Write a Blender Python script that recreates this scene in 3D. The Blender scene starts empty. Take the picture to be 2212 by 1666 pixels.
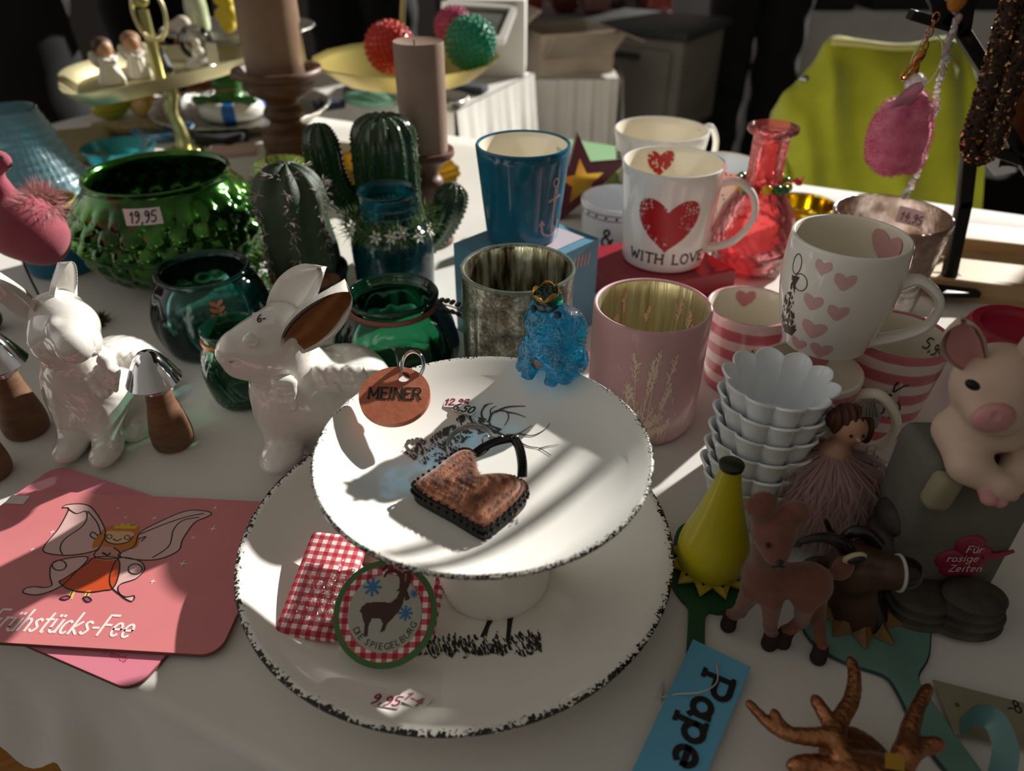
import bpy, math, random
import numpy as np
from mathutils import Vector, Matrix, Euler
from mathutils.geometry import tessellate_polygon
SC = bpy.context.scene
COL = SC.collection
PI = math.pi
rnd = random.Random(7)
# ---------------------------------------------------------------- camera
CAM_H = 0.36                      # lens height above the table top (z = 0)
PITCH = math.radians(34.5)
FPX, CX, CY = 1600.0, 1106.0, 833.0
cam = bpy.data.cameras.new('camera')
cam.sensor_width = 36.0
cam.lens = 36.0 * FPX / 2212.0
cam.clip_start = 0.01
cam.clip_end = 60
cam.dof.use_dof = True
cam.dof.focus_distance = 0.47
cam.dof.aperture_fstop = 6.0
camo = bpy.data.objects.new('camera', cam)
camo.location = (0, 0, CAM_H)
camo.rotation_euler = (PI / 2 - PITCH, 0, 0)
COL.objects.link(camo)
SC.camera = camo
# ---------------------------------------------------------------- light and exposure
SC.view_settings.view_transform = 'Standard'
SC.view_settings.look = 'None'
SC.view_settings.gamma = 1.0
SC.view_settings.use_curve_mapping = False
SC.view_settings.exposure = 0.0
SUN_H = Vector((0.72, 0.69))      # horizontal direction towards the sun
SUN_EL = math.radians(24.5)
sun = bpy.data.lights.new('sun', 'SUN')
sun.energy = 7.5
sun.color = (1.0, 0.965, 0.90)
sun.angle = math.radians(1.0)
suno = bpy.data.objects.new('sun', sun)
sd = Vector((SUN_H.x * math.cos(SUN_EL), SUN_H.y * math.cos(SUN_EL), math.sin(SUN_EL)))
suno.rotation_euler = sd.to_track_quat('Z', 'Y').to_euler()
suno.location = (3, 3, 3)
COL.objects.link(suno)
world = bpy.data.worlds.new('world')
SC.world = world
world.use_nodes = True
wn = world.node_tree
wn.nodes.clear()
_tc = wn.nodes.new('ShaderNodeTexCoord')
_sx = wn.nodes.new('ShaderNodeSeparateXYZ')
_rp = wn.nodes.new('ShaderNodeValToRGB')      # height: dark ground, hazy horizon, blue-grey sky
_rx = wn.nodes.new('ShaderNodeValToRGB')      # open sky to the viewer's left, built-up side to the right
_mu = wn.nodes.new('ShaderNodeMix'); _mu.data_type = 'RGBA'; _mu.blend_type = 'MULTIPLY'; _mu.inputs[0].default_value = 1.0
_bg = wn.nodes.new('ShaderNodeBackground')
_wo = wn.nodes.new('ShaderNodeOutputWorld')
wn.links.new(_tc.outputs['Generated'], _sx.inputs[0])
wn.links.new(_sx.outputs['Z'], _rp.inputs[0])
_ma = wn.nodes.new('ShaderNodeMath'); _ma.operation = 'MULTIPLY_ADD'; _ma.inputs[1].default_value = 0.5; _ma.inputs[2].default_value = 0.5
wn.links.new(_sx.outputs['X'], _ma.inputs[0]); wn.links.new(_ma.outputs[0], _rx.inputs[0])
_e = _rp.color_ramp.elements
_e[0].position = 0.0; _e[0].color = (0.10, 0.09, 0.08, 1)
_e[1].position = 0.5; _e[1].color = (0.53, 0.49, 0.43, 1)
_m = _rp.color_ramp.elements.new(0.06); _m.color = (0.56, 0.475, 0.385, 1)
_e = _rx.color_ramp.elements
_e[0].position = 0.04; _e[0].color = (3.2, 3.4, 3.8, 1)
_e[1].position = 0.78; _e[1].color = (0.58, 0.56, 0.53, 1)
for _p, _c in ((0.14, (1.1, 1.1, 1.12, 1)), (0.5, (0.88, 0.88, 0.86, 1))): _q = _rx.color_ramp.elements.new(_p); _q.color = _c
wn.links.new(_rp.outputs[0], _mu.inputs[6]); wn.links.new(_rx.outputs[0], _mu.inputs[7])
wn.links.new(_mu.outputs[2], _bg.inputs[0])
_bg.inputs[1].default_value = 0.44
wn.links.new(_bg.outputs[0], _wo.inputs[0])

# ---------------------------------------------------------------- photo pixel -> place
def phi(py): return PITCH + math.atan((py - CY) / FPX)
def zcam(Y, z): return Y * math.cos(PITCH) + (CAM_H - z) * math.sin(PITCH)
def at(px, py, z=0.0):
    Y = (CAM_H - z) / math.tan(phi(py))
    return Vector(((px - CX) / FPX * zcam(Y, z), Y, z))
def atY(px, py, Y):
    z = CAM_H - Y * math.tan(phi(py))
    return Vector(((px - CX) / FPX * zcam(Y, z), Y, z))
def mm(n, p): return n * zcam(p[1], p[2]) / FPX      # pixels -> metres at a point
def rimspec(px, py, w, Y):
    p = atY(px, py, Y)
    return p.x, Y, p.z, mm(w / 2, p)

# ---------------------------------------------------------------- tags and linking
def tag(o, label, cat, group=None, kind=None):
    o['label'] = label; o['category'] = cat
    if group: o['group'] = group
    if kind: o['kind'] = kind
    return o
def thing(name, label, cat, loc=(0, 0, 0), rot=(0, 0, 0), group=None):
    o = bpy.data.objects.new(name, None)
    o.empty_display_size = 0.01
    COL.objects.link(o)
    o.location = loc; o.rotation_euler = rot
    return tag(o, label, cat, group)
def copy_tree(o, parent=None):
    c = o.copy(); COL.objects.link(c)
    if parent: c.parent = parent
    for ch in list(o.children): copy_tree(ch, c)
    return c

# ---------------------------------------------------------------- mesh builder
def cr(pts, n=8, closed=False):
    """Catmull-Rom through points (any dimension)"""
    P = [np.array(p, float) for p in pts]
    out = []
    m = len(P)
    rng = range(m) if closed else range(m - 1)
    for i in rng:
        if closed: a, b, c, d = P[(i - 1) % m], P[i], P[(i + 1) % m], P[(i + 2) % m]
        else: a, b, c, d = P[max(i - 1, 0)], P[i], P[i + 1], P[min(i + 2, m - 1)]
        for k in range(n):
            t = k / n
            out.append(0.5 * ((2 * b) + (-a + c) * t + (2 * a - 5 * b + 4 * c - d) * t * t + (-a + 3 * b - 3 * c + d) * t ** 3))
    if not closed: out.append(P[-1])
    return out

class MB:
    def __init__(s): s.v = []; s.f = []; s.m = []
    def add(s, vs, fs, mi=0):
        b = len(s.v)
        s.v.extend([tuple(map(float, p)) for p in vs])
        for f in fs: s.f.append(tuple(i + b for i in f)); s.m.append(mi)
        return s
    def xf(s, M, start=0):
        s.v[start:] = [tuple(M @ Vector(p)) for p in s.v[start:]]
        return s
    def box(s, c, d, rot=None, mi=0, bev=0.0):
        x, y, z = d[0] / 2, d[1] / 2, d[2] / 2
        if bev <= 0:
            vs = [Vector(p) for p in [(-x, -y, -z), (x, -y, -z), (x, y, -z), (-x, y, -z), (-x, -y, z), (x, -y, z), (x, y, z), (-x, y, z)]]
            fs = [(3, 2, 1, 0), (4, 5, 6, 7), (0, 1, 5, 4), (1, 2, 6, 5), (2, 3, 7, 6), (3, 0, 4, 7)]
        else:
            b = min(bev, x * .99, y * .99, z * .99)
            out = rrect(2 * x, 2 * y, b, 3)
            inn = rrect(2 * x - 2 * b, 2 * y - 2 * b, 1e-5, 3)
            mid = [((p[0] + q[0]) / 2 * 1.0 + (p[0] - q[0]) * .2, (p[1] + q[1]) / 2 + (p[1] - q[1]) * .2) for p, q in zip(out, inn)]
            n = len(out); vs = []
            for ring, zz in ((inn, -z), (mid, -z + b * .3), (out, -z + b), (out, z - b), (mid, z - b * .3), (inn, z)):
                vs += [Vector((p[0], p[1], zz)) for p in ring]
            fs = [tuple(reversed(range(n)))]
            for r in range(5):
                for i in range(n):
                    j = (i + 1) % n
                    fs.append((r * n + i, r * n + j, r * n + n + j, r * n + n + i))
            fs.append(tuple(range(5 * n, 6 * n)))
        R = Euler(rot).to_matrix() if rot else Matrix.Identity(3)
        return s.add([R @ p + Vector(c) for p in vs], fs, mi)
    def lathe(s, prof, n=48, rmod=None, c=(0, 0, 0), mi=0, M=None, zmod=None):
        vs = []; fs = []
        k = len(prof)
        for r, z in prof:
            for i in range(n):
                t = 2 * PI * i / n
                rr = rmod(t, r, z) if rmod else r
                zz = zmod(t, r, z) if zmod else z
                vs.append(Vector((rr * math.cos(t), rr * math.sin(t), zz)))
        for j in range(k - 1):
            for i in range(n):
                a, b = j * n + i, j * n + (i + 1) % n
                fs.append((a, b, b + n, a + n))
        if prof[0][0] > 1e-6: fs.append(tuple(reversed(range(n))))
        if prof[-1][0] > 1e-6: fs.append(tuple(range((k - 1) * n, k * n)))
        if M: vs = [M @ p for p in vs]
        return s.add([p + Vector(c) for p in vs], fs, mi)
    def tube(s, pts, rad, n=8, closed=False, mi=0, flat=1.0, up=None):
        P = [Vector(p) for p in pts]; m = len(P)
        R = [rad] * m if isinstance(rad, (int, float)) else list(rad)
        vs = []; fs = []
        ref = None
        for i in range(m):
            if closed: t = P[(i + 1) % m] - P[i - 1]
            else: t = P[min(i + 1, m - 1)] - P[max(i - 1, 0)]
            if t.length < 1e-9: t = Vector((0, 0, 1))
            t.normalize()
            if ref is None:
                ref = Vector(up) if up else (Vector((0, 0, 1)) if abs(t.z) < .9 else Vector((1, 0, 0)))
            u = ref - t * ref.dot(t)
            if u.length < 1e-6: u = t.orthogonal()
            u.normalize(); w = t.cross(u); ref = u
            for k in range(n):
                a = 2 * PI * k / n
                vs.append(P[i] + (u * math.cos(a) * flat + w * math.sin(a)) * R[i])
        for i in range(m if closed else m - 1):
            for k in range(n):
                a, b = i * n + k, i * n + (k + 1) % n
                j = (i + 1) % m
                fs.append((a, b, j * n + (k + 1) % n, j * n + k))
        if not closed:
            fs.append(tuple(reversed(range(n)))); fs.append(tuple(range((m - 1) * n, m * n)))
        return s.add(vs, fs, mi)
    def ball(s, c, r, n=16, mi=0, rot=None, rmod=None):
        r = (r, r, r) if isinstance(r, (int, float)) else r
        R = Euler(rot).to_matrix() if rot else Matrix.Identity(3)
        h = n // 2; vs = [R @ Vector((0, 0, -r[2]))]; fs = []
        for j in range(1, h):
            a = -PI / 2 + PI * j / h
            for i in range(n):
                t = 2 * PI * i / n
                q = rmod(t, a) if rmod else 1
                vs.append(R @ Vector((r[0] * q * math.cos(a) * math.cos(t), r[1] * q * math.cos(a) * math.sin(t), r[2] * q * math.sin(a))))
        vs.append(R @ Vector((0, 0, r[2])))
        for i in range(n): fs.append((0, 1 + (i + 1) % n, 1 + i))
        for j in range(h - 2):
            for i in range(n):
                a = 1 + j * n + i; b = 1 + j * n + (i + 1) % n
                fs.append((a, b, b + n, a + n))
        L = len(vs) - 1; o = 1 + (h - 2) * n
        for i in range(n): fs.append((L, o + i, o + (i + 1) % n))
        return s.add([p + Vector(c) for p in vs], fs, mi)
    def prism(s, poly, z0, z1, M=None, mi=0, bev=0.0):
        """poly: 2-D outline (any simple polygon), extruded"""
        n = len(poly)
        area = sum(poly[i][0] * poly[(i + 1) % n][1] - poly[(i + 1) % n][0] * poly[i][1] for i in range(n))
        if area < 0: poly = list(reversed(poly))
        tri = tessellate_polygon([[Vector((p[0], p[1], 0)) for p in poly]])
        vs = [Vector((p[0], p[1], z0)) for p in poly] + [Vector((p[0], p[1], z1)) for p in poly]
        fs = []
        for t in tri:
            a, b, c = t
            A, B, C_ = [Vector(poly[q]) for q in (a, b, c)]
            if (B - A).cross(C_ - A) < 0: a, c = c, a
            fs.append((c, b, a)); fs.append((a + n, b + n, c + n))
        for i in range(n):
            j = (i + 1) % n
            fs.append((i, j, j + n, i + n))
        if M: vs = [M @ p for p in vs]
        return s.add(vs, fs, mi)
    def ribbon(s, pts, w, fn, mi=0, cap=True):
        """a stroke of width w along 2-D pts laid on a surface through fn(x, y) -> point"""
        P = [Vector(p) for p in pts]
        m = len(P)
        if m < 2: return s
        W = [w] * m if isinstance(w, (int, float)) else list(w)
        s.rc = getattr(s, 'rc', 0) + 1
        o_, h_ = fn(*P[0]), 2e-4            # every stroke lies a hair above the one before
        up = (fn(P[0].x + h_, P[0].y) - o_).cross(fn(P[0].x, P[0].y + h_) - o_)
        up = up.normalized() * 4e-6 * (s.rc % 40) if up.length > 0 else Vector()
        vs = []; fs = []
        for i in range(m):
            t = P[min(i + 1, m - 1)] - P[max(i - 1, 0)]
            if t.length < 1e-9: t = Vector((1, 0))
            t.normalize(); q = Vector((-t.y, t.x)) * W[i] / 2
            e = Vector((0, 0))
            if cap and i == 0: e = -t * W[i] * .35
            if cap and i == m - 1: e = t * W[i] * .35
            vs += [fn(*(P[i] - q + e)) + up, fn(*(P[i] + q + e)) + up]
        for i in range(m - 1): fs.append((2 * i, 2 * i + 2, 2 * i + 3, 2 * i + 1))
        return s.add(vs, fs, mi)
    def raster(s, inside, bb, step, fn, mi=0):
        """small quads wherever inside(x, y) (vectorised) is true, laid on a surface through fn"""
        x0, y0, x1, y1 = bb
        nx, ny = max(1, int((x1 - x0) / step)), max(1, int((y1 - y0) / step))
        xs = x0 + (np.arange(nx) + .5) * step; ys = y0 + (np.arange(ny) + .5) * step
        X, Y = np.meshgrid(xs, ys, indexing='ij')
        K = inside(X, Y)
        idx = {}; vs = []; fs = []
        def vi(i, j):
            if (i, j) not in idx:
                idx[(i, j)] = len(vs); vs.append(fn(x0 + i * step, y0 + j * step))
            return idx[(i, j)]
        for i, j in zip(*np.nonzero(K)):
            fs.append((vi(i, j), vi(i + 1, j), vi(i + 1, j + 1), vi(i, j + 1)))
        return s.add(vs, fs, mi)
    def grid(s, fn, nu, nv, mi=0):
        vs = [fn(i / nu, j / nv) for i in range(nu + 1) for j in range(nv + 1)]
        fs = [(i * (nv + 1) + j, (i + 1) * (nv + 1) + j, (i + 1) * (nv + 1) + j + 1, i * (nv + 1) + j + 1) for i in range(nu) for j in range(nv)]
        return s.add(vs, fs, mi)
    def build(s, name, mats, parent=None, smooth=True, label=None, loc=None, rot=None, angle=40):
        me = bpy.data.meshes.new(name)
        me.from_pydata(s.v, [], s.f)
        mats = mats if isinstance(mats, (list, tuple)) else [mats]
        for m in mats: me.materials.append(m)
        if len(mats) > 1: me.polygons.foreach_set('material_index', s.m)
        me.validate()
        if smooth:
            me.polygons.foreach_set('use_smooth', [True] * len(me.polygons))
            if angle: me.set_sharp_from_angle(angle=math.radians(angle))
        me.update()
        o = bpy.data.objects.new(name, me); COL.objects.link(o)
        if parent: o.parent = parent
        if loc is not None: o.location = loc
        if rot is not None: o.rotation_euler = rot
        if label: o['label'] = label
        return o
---
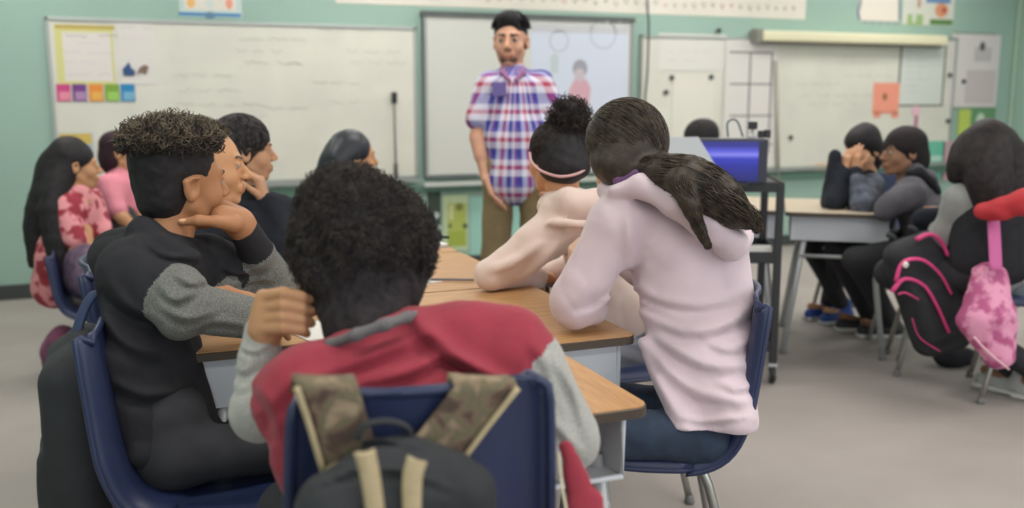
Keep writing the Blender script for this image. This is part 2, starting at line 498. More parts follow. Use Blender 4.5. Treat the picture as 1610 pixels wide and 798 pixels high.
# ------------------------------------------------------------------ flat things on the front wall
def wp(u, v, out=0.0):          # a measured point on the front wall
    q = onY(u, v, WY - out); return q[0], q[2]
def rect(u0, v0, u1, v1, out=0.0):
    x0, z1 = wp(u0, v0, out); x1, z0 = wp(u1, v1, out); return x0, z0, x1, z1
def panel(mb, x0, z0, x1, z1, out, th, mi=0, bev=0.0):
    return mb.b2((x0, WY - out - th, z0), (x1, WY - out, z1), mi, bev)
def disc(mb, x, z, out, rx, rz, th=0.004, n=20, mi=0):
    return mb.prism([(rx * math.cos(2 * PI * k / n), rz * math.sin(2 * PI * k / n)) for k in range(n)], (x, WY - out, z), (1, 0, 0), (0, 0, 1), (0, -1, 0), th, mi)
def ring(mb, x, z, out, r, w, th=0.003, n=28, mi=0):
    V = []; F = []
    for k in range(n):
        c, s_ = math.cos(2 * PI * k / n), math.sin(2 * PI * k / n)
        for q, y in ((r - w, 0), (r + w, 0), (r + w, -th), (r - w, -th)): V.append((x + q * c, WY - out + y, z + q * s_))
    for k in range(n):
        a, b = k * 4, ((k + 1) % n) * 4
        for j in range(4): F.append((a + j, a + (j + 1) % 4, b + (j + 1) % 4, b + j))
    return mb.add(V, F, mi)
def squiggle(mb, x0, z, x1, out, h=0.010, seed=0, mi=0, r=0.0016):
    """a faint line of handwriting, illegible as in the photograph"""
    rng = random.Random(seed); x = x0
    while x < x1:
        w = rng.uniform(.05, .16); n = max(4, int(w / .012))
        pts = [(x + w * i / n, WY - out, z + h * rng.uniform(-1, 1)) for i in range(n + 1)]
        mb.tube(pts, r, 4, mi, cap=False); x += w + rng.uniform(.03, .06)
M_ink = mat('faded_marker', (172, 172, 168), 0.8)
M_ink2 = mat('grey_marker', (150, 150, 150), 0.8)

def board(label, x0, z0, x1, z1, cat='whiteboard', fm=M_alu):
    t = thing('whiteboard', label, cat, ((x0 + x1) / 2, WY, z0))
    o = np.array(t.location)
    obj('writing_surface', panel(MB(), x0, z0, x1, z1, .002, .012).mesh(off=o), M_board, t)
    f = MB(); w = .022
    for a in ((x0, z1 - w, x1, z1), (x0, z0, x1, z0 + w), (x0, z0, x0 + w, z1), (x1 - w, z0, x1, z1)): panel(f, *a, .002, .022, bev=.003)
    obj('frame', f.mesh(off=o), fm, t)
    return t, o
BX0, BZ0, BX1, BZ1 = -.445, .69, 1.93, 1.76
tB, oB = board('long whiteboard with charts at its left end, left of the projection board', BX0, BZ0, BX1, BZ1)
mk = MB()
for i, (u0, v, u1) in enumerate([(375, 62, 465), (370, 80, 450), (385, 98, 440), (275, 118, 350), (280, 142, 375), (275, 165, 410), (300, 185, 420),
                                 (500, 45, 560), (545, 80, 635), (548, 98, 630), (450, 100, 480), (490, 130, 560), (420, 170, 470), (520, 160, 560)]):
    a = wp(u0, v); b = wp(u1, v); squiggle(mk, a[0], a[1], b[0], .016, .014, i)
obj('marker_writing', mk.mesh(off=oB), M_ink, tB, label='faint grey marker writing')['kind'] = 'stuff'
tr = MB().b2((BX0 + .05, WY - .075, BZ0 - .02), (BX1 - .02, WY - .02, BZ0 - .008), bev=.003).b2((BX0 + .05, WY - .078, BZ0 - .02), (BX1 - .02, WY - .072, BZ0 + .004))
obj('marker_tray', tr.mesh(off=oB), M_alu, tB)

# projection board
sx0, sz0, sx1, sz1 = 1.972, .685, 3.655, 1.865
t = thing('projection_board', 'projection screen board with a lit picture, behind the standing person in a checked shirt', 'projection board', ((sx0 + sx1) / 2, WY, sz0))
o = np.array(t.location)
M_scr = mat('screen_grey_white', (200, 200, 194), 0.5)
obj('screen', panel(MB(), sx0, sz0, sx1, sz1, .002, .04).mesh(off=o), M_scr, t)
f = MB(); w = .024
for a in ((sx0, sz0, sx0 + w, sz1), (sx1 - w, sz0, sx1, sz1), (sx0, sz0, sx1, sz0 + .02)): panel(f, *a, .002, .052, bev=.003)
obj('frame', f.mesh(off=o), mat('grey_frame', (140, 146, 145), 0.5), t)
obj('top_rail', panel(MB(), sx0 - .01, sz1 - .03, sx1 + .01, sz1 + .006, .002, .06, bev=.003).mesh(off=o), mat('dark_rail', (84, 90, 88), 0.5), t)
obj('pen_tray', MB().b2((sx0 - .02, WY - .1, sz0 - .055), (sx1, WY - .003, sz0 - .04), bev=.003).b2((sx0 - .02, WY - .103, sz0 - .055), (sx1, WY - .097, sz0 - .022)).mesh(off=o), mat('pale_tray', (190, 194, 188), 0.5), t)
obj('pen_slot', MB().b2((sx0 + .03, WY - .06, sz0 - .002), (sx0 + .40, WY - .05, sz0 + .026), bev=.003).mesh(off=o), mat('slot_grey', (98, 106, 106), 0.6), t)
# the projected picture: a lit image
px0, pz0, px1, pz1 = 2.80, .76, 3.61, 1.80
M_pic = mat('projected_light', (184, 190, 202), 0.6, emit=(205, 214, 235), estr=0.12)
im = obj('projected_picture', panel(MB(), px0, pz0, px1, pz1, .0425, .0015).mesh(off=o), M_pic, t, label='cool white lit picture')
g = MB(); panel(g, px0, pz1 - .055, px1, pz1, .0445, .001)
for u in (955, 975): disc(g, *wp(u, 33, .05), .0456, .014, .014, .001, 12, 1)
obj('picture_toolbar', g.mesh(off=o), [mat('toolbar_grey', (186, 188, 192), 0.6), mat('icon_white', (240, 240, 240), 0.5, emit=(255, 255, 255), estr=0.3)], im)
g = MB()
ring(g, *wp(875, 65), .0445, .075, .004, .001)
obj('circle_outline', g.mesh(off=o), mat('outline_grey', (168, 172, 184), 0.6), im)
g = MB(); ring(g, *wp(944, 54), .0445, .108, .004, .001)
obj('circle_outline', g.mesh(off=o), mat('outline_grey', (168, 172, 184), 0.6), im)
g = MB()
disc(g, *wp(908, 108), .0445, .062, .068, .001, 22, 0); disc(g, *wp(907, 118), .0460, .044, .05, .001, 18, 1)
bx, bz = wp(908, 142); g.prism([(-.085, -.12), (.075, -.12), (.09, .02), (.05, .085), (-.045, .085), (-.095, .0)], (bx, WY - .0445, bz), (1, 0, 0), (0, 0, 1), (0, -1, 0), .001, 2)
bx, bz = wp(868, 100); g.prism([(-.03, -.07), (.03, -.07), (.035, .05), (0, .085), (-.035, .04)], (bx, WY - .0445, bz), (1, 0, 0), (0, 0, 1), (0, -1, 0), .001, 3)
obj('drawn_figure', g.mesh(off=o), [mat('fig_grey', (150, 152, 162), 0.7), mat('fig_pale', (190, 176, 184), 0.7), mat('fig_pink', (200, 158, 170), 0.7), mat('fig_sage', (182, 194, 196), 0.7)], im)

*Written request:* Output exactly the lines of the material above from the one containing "Keep writing the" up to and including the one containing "M_ink2 = mat('grey_marker', (150, 150, 150), 0.8)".

*Solved problem:*
Keep writing the Blender script for this image. This is part 2, starting at line 498. More parts follow. Use Blender 4.5. Treat the picture as 1610 pixels wide and 798 pixels high.
# ------------------------------------------------------------------ flat things on the front wall
def wp(u, v, out=0.0):          # a measured point on the front wall
    q = onY(u, v, WY - out); return q[0], q[2]
def rect(u0, v0, u1, v1, out=0.0):
    x0, z1 = wp(u0, v0, out); x1, z0 = wp(u1, v1, out); return x0, z0, x1, z1
def panel(mb, x0, z0, x1, z1, out, th, mi=0, bev=0.0):
    return mb.b2((x0, WY - out - th, z0), (x1, WY - out, z1), mi, bev)
def disc(mb, x, z, out, rx, rz, th=0.004, n=20, mi=0):
    return mb.prism([(rx * math.cos(2 * PI * k / n), rz * math.sin(2 * PI * k / n)) for k in range(n)], (x, WY - out, z), (1, 0, 0), (0, 0, 1), (0, -1, 0), th, mi)
def ring(mb, x, z, out, r, w, th=0.003, n=28, mi=0):
    V = []; F = []
    for k in range(n):
        c, s_ = math.cos(2 * PI * k / n), math.sin(2 * PI * k / n)
        for q, y in ((r - w, 0), (r + w, 0), (r + w, -th), (r - w, -th)): V.append((x + q * c, WY - out + y, z + q * s_))
    for k in range(n):
        a, b = k * 4, ((k + 1) % n) * 4
        for j in range(4): F.append((a + j, a + (j + 1) % 4, b + (j + 1) % 4, b + j))
    return mb.add(V, F, mi)
def squiggle(mb, x0, z, x1, out, h=0.010, seed=0, mi=0, r=0.0016):
    """a faint line of handwriting, illegible as in the photograph"""
    rng = random.Random(seed); x = x0
    while x < x1:
        w = rng.uniform(.05, .16); n = max(4, int(w / .012))
        pts = [(x + w * i / n, WY - out, z + h * rng.uniform(-1, 1)) for i in range(n + 1)]
        mb.tube(pts, r, 4, mi, cap=False); x += w + rng.uniform(.03, .06)
M_ink = mat('faded_marker', (172, 172, 168), 0.8)
M_ink2 = mat('grey_marker', (150, 150, 150), 0.8)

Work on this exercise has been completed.